Barclays’ return on tangible equity fell to 9.0% in 2023 from 10.4% in 2022, but the bank is targetting a RoTE of over 10% in 2024.

Barclays announced it will now be managed and report via five focused operating divisions, allowing it to provide an ‘enhanced and more granular disclosure’ on its performance. It will unveil its new three-year plan at an investor update later in the day.

‘Barclays strategic review was punchy, and it essentially boils down to two things: cut costs aggressively and boost profits and continue to return capital to shareholders, to the tune of £10bn by 2026. This is exactly the type of message that shareholders love at the moment, and it is why the market has reacted with glee on Tuesday morning,’ explained Kathleen Brooks, research director at XTB.

NatWest added 1.0% in a positive read-across. Lloyds and HSBC edged up 0.4% and 0.3% respectively.

Airtel Africa struggled in early trading, falling 5.1%, as JPMorgan cut its price target for the stock by 28%.

In the FTSE 250, Mobico dropped 6.6%.

The transport provider - formerly known as National Express - announced a delay to the publication of its annual results for 2023, which were due on February 29. This is due to account judgements relating to its German Rail business which ‘should be subject to further review’.

Mobico said it continues to expect adjusted earnings and interest for tax for 2023 to be in the guided range of £175 to £185 million.

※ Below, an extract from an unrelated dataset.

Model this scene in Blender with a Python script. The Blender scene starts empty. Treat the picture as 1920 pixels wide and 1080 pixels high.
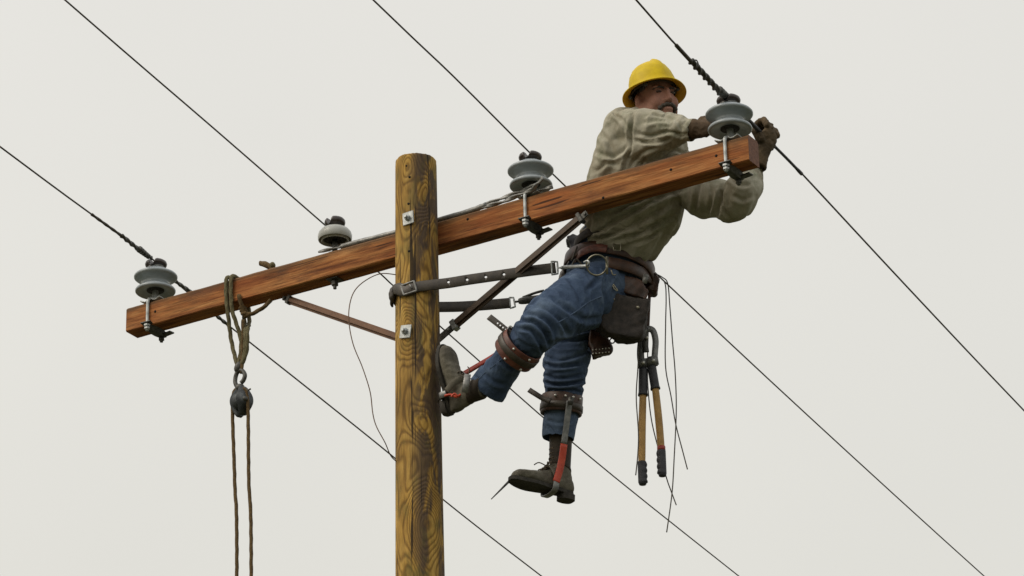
import bpy, bmesh, math, random
from mathutils import Vector, Matrix, noise, Quaternion
random.seed(7)
R_ = math.radians
scene = bpy.context.scene
V = Vector

# ------------------------------------------------------------------ camera
PITCH, YAW, ROLL = R_(24.0521), R_(1.7693), R_(-1.3026)
FPX, CAMD, CAMZ = 6304.47, 12.6707, 1.6
ARMZ = CAMZ + 5.9338
CF = V((math.sin(YAW)*math.cos(PITCH), math.cos(YAW)*math.cos(PITCH), math.sin(PITCH)))
r0 = CF.cross(V((0, 0, 1))).normalized(); u0 = r0.cross(CF)
CR = r0*math.cos(ROLL) + u0*math.sin(ROLL)
CU = -r0*math.sin(ROLL) + u0*math.cos(ROLL)
CP = V((0, -CAMD, CAMZ))
cam_d = bpy.data.cameras.new('camera'); cam = bpy.data.objects.new('camera', cam_d)
scene.collection.objects.link(cam)
m = Matrix((CR, CU, -CF)).transposed().to_4x4(); m.translation = CP
cam.matrix_world = m
cam_d.sensor_width = 36; cam_d.lens = FPX/1920*36
cam_d.clip_start = 0.1; cam_d.clip_end = 5000
scene.camera = cam
scene.view_settings.view_transform = 'Standard'; scene.view_settings.look = 'None'
scene.view_settings.exposure = 0; scene.view_settings.gamma = 1

# ------------------------------------------------------------------ overcast sky
SUN_EL, SUN_ROT = R_(50), R_(-75)
w = bpy.data.worlds.new('World'); scene.world = w; w.use_nodes = True
nt = w.node_tree; nt.nodes.clear()
out = nt.nodes.new('ShaderNodeOutputWorld')
bg1 = nt.nodes.new('ShaderNodeBackground'); bg2 = nt.nodes.new('ShaderNodeBackground'); add = nt.nodes.new('ShaderNodeAddShader')
sky = nt.nodes.new('ShaderNodeTexSky'); sky.sky_type = 'NISHITA'; sky.sun_disc = False
sky.sun_elevation = SUN_EL; sky.sun_rotation = SUN_ROT
sky.air_density = 1.5; sky.dust_density = 6; bg1.inputs[1].default_value = 0.05
nt.links.new(sky.outputs[0], bg1.inputs[0])
tc = nt.nodes.new('ShaderNodeTexCoord'); sp = nt.nodes.new('ShaderNodeSeparateXYZ')
nt.links.new(tc.outputs['Generated'], sp.inputs[0])
ramp = nt.nodes.new('ShaderNodeValToRGB')                      # CIE-like cloud layer, brighter overhead
e = ramp.color_ramp.elements
e[0].position = 0.0; e[0].color = (.30, .29, .25, 1)
e[1].position = 1.0; e[1].color = (.98, .96, .90, 1)
for p_, c_ in ((.30, (.658, .615, .528)), (.40, (.690, .648, .560)), (.52, (.714, .672, .588))):
    q = e.new(p_); q.color = (*c_, 1)
nt.links.new(sp.outputs[2], ramp.inputs[0])
ns = nt.nodes.new('ShaderNodeTexNoise'); ns.inputs['Scale'].default_value = 3.0; ns.inputs['Detail'].default_value = 3
nt.links.new(tc.outputs['Generated'], ns.inputs[0])
mr = nt.nodes.new('ShaderNodeMapRange'); mr.inputs[1].default_value = .3; mr.inputs[2].default_value = .7
mr.inputs[3].default_value = .955; mr.inputs[4].default_value = 1.03
nt.links.new(ns.outputs[0], mr.inputs[0])
vm = nt.nodes.new('ShaderNodeVectorMath'); vm.operation = 'SCALE'
nt.links.new(ramp.outputs[0], vm.inputs[0]); nt.links.new(mr.outputs[0], vm.inputs['Scale'])
nt.links.new(vm.outputs[0], bg2.inputs[0]); bg2.inputs[1].default_value = 1.0
nt.links.new(bg1.outputs[0], add.inputs[0]); nt.links.new(bg2.outputs[0], add.inputs[1]); nt.links.new(add.outputs[0], out.inputs[0])
sun_d = bpy.data.lights.new('sun', 'SUN'); sun_d.energy = 0.7; sun_d.angle = R_(25); sun_d.color = (1, .95, .86)
sun = bpy.data.objects.new('sun', sun_d); scene.collection.objects.link(sun)
sdir = V((math.sin(SUN_ROT)*math.cos(SUN_EL), math.cos(SUN_ROT)*math.cos(SUN_EL)*-1, math.sin(SUN_EL)))
sdir = V((-.75, -.35, .85)).normalized()
sun.rotation_euler = sdir.to_track_quat('Z', 'Y').to_euler(); sun.location = (-8, -6, 20)
sky.sun_elevation = math.asin(sdir.z); sky.sun_rotation = math.atan2(sdir.x, sdir.y)

# ------------------------------------------------------------------ helpers
def ray(px, py): return CF + CR*((px-960)/FPX) + CU*((540-py)/FPX)
def at(px, py, Y=0.0):
    v = ray(px, py); return CP + v*((Y-CP.y)/v.y)
def plane(px, py, P0, n):
    v = ray(px, py); return CP + v*((P0-CP).dot(n)/v.dot(n))
def pxm(P): return FPX/(P-CP).dot(CF)          # pixels per metre at P

def link(o): scene.collection.objects.link(o); return o
def tag(o, label=None, cat=None, group=None, kind=None):
    if label: o['label'] = label
    if cat: o['category'] = cat
    if group: o['group'] = group
    if kind: o['kind'] = kind
    return o
def wloc(o):
    p = V((0, 0, 0)) if o is None else wmat(o).translation
    return p
def wmat(o):
    mm = o.matrix_basis.copy()
    while o.parent: o = o.parent; mm = o.matrix_basis @ mm
    return mm
def empty(name, loc, rz=0, **k):
    o = link(bpy.data.objects.new(name, None)); o.location = loc; o.rotation_euler = (0, 0, rz); o.empty_display_size = .05
    return tag(o, **k)
def obj(name, bm, mat, parent=None, smooth=True, local=False, auto=None):
    """world-space bmesh -> object (children are re-expressed in the parent's frame)"""
    me = bpy.data.meshes.new(name)
    bmesh.ops.recalc_face_normals(bm, faces=bm.faces)
    bm.to_mesh(me); bm.free()
    if parent is not None and not local:
        me.transform(wmat(parent).inverted())
    o = link(bpy.data.objects.new(name, me)); o.parent = parent
    me.materials.append(mat)
    me.polygons.foreach_set('use_smooth', [smooth]*len(me.polygons))
    if smooth and auto:
        me.set_sharp_from_angle(angle=R_(auto))
    me.update()
    return o
def catmull(pts, n):
    out = []
    L = len(pts)
    for i in range(L-1):
        p0, p1, p2, p3 = pts[max(i-1, 0)], pts[i], pts[i+1], pts[min(i+2, L-1)]
        for k in range(n):
            t = k/n
            out.append(tuple(.5*((2*b)+(-a+c)*t+(2*a-5*b+4*c-d)*t*t+(-a+3*b-3*c+d)*t**3) for a, b, c, d in zip(p0, p1, p2, p3)))
    out.append(tuple(pts[-1]))
    return out
def rings_to_bm(bm, rings, cap=True):
    vs = [[bm.verts.new(p) for p in r] for r in rings]
    n = len(vs[0])
    for a, b in zip(vs, vs[1:]):
        for i in range(n):
            bm.faces.new((a[i], a[(i+1) % n], b[(i+1) % n], b[i]))
    if cap:
        for r, s in ((vs[0], -1), (vs[-1], 1)):
            bm.faces.new(r if s > 0 else r[::-1])
def frames(P):
    T = []
    for i in range(len(P)):
        T.append((P[min(i+1, len(P)-1)]-P[max(i-1, 0)]).normalized())
    return T
def tube(pts, r, n=10, sub=6, bm=None, twist=0, lobes=0, amp=0, rfun=None, cap=True):
    """round cable through points; with lobes it is a laid rope of several strands"""
    new = bm is None
    if new: bm = bmesh.new()
    P = [V(p) for p in catmull([tuple(p) for p in pts], sub)] if sub > 1 else [V(p) for p in pts]
    T = frames(P)
    up = T[0].orthogonal().normalized(); rings = []; acc = 0
    for i, (p, t) in enumerate(zip(P, T)):
        up = (up - t*up.dot(t)).normalized(); s = t.cross(up)
        if i: acc += (P[i]-P[i-1]).length
        rr = r if rfun is None else rfun(i/(len(P)-1))
        ring = []
        for k in range(n):
            a = 2*math.pi*k/n
            q = rr*(1 + (amp*math.cos(lobes*(a) - twist*acc*lobes) if lobes else 0))
            ring.append(p + (up*math.cos(a)+s*math.sin(a))*q)
        rings.append(ring)
    rings_to_bm(bm, rings, cap)
    return bm
def densify(pts, step):
    out = [V(pts[0])]
    for a, b in zip(pts, pts[1:]):
        a, b = V(a), V(b); n = max(1, int((b-a).length/step))
        for k in range(1, n+1): out.append(a.lerp(b, k/n))
    return out
def smoothpts(pts, step, n=8):
    return densify([V(p) for p in catmull([tuple(p) for p in pts], n)], step)
def box(bm, mtx, sx, sy, sz, bev=0):
    t = bmesh.new(); bmesh.ops.create_cube(t, size=1)
    bmesh.ops.scale(t, vec=(sx, sy, sz), verts=t.verts)
    if bev: bmesh.ops.bevel(t, geom=t.edges[:], offset=bev, segments=2, affect='EDGES')
    bmesh.ops.transform(t, matrix=mtx, verts=t.verts)
    me = bpy.data.meshes.new('t'); t.to_mesh(me); t.free(); bm.from_mesh(me); bpy.data.meshes.remove(me)
def bar(bm, a, b, wdt, thk, nrm, bev=0, ext=0):
    """rectangular bar from a to b, thickness along nrm"""
    a, b = V(a), V(b); t = (b-a).normalized(); nn = (nrm-t*nrm.dot(t)).normalized(); s = t.cross(nn)
    mm = Matrix((t, s, nn)).transposed().to_4x4(); mm.translation = (a+b)/2
    box(bm, mm, (b-a).length+ext, wdt, thk, bev)
def lathe(bm, prof, mtx=Matrix(), n=48, fun=None):
    rings = []
    for r, z in prof:
        ring = []
        for k in range(n):
            a = 2*math.pi*k/n; p = V((r*math.cos(a), r*math.sin(a), z))
            if fun: p = fun(p)
            ring.append(mtx @ p)
        rings.append(ring)
    rings_to_bm(bm, rings, True)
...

However, it warned its onerous contract provision as at the end of December is expected to increase by between £40 million and £70 million, resulting from issues within its German Rail arm.

‘The German Rail business has been impacted by industry-wide driver shortages, energy price volatility and lower energy cost recovery than previously anticipated,’ Mobico explained. The firm now expects results to be published ‘before the end of March’.

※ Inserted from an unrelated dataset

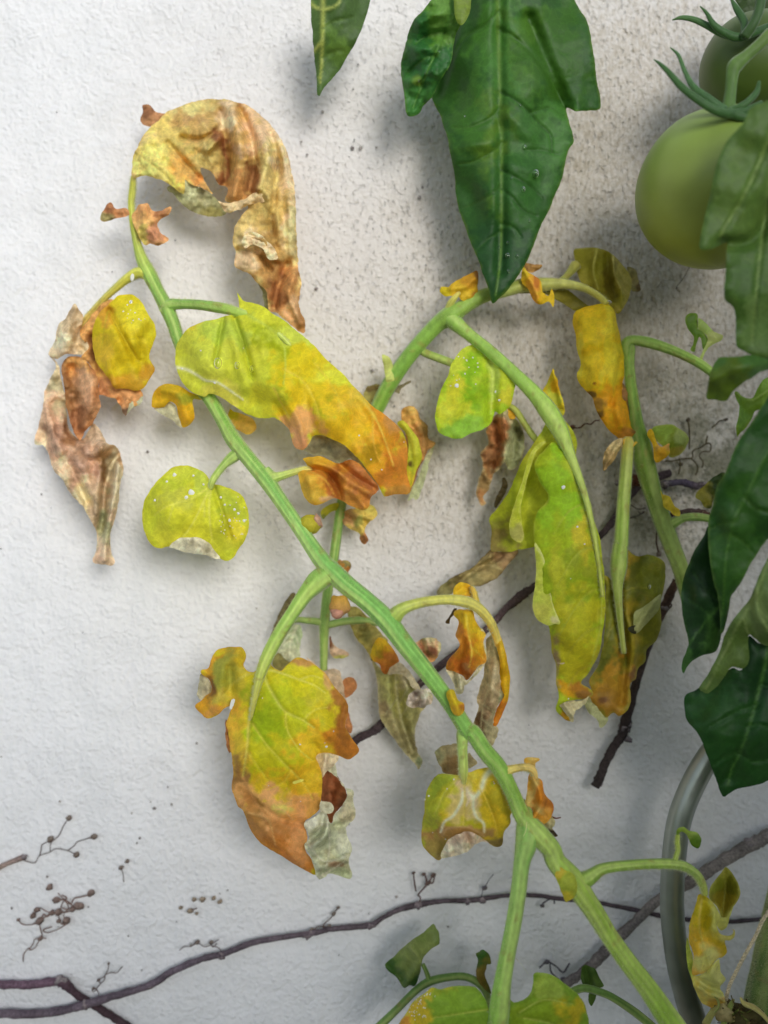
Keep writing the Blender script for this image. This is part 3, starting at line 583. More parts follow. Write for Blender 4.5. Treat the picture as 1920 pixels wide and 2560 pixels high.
def rope():
    A = T('L', [(1700, 960), (1620, 1080), (1580, 1170), (1530, 1260), (1480, 1350), (1440, 1430), (1405, 1500), (1385, 1570), (1372, 1640)]); C = catmull(np.array(A), 14); P = W(C[:, 0], C[:, 1], 52); tan = np.gradient(P, axis=0); tan /= np.linalg.norm(tan, axis=1, keepdims=True)
    V = []; F = []; Cc = []
    for s in range(3):
        Q = []
        for i in range(len(P)):
            a = i * 0.55 + s * 2.094; u = np.cross(tan[i], (0, 1, 0)); w = np.cross(tan[i], u); Q.append(P[i] + 0.00042 * (math.cos(a) * u + math.sin(a) * w))
        v, f, r = tube_mesh(np.array(Q), np.full(len(Q), 0.00042), 7); b = len(V); V += list(v); F += [tuple(k + b for k in q) for q in f]
    return mesh_obj("garden_twine", np.array(V), F, M_WOOD, None, np.tile(lin((222, 206, 170)), (len(V), 1)))
tag(rope(), "pale twisted garden twine tied beside the thick hairy stem", "twine")

# ================================================================ THIN BRANCH BEHIND (C)
bc = thing("tomato_side_branch", "thin wilted tomato branch hanging vertically behind the main diagonal stem", "tomato branch", tuple(W(880, 1270, 16)))
stem(bc, None, T('F', [(950, 1090, 9, 16), (940, 1160, 12, 16), (920, 1300, 12, 16), (895, 1480, 12, 16)]) + T('C', [(868, 170, 12, 16), (855, 300, 12, 16), (851, 350, 12, 16), (850, 450, 10, 15), (848, 575, 9, 15)]), [(112, 150, 56), (108, 152, 66), (124, 162, 76), (120, 156, 70)], hair=8)
stem(bc, 'C', [(852, 335, 8, 16), (830, 322, 9, 16), (770, 314, 8, 15), (705, 310, 7, 14), (670, 335, 5, 12)], [(120, 158, 76), (110, 148, 66)], name="leaf_stalk", hair=6)
stem(bc, 'C', [(852, 345, 8, 16), (880, 335, 9, 16), (960, 318, 9, 16), (1060, 312, 9, 15), (1130, 330, 7, 14)], [(120, 158, 76), (108, 150, 70)], name="leaf_stalk", hair=6)
def lf(parent, crop, s, z, base, **k): return leaf(parent, crop, s, z, base, **k)
leaf(bc, 'C', "615,440 640,380 665,345 720,335 735,370 728,440 720,500 700,530 660,522 625,490 600,470", 10, GGR, blobs=[(690, 400, 30, (150, 172, 130))], mat=M_DRY, crump=1.0, auto=([(710, 340), (680, 420), (670, 510)], 3, 26, (196, 200, 176)), label="pale grey green shrivelled leaflet")
leaf(bc, 'C', "590,500 640,468 690,510 720,560 640,580 585,548", 8, (134, 126, 60), mat=M_DRY, crump=1.0)
leaf(bc, 'C', "690,168 705,190 680,235 650,300 600,380 560,440 585,360 625,270 660,195", 8, (112, 100, 60), mat=M_DRY, crump=0.8)
leaf(bc, 'C', "875,395 886,392 900,432 935,458 975,480 972,500 930,512 895,500 878,465 873,430", 13, (196, 160, 138), blobs=[(930, 505, 22, (180, 180, 60), 8), (880, 420, 9, (130, 74, 40), 16)], mat=M_DRY, crump=1.2, label="tiny pinkish shrivelled leaflet")
leaf(bc, 'C', "760,505 830,560 850,572 900,562 935,585 945,620 955,690 975,760 930,760 880,640 800,560", 20, (186, 160, 140), mat=M_DRY, crump=1.6, cs=22, label="beige crumpled leaflet")
leaf(bc, 'C', "950,625 1000,612 1016,660 990,700 962,712 950,670", 14, BRO, mat=M_DRY, crump=1.4, cs=20)
leaf(bc, 'C', "970,780 1000,870 985,900 960,870", 14, BRO, mat=M_DRY, crump=1.2, cs=20)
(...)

Among London’s small-caps, Superdry was up 13%.

According to a Sky News report, the British clothing retailer’s founder Julian Dunkerton is courting prominent US investor Davidson Kempner - who owns Oak Furnitureland - to take the embattled firm private. Sky reported that the talks are at an early stage, with no guarantee of any deal being sealed.

On AIM, Horizonte Minerals plunged 62%.

After the market close on Monday, the mineral developer provided an updated capital expenditure outlook for its 100%-owned Araguaia nickel project in Brazil. Following a review, it now estimates the capital required to complete construction, commission the project and deliver first metal is around $454 million. The estimate at completion now stands at $1.00 billion, which is some 87% higher than its previously disclosed capex budget of $537 million. Mechanical completion is expected in the first quarter of 2026.

‘It is important to note that while completing the Cost-to-Complete estimate is a significant milestone, resuming and completing construction activities at Araguaia are still subject to the successful completion of a full financing solution, which the company will seek to develop in the coming weeks, but with no guarantee of success,’ Interim CEO Karim Nasr warned.

Meanwhile, US financial markets will reopen on Tuesday, after being closed on Monday for Washington’s birthday. There will be annual results from retailers Home Depot and Walmart, which will give insight into the health of consumer spending. Investors are also keenly awaiting Nvidia’s annual results, which are due on Wednesday after the closing bell in New York.

In Asia on Tuesday, the Nikkei 225 index in Tokyo closed down 0.3%. In China, the Shanghai Composite added 0.4%, while the Hang Seng index in Hong Kong was up 0.6%.

China’s central bank cut a key benchmark lending rate used to price mortgages, as Beijing seeks to rescue its housing market from a deepening crisis and boost flagging growth in the country’s economy.

The five-year loan prime rate was lowered to 3.95% from 4.2%, the People’s Bank of China announced, in the first cut since June. It is the largest cut to the rate since it was introduced in 2019, according to Bloomberg, deeper than that expected by economists polled by the financial newswire. The one-year LPR, which serves as a benchmark for corporate loans, remained unchanged at 3.45%.

‘The cut to the 5-year LPR is likely aimed at supporting the recovery of the property market, and could improve affordability for buyers by lowering the mortgage rates. However, banks were already facing record low net interest margins as of the third quarter of 2023, and have been tasked with extending loans to support troubled property developers. The 5-year LPR cut could add further pressure to Chinese bank margins,’ said ING.

The S&P/ASX 200 in Sydney closed down 0.1%.

Gold was quoted at $2,021.47 an ounce early Tuesday, higher than $2,013.67 on Monday. Brent oil was trading at $83.48 a barrel, little changed from $83.53.